Apart from watching rugby internationals I find after a couple of hours of TV restlessness kicks in. We have watched ‘Line of Duty’ and various other cult series, but my emotional resilience quite frankly isn’t up to it. Too much tension late at night is not a good recipe for untroubled sleep and I wake up early outraged at the injustices of last night’s drama. We have been hooked on a number of Nordic Noir thrillers but you can’t eat from a lap tray when you’re trying to read subtitles, anyway, eviscerated corpses mix very poorly with broad bean risotto. And I do wish the cops would sort out their private lives which tend to get in the way of a good plot. I enjoy a good shoot-out as long as it involves lots of baddies falling off roofs and none of the goodies getting hurt. We’ve now got into ‘Killing Eve’ and were three series behind. Catching up on the first series the intention was to see a single episode per evening, but as is the wont of cliff-hangers we always succumb to a second episode. If it comes to the temptation to a third I insist on a half hour comedy as an antidote, something like an old ‘IT Crowd’, ‘Father Ted’ or ‘Friday Night Dinner’. In short my TV taste is supremely shallow.


I’m not a binge reader either, I either fall asleep or my concentration strays to noticing that the fat balls need topping up in the bird feeder and something needs watering.
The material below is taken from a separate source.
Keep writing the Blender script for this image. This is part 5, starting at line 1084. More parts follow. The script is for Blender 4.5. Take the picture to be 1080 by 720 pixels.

Again, I wish I was. I envy friends who can read whole books in one go, even more those who can remember what they have read. For some, the lockdown is an excellent opportunity to read a whole thriller series: C.J. Sansom, Ann Cleeves, Lee Child. My favourite is Louise Penny. Her Inspector Gamache is a nice chap who doesn’t have affairs, goes home to his very understanding wife in the evenings, doesn’t drink much or do drugs or have dysfunctional children. Similarly, the murders he solves are very wholesome and his murderers respectable and principled people. Their murders are clever, clean and witty.


Bingeing used to be the pursuit of the late teens and early twenties on Friday and Saturday nights in the centres of small towns. Ferocious amounts of alcohol were consumed and returned to the pavements after consumption. Now it is a respectable adult pass-time and a justified strategy for dealing with these barren and unvaried months. It requires the persistence, concentration and time management skills I lack. There is a fear that alcohol consumption has risen and that the birth rate will escalate next year. Having someone else doing our shopping has made us too ashamed to order too much booze or crisps, but the pangs and urges are there.



Maybe writing this blog has been my binge substitute; blog writing a feeble resort for those who can’t binge properly. Another bright warm day climaxes by the pond in our garden with a single gin each which is good for us: no carbohydrates, emotionally restorative and the lemon is part of our five a day. No binge drinking here, all very measured and temperate.


Now I could just murder a pack of Pringles.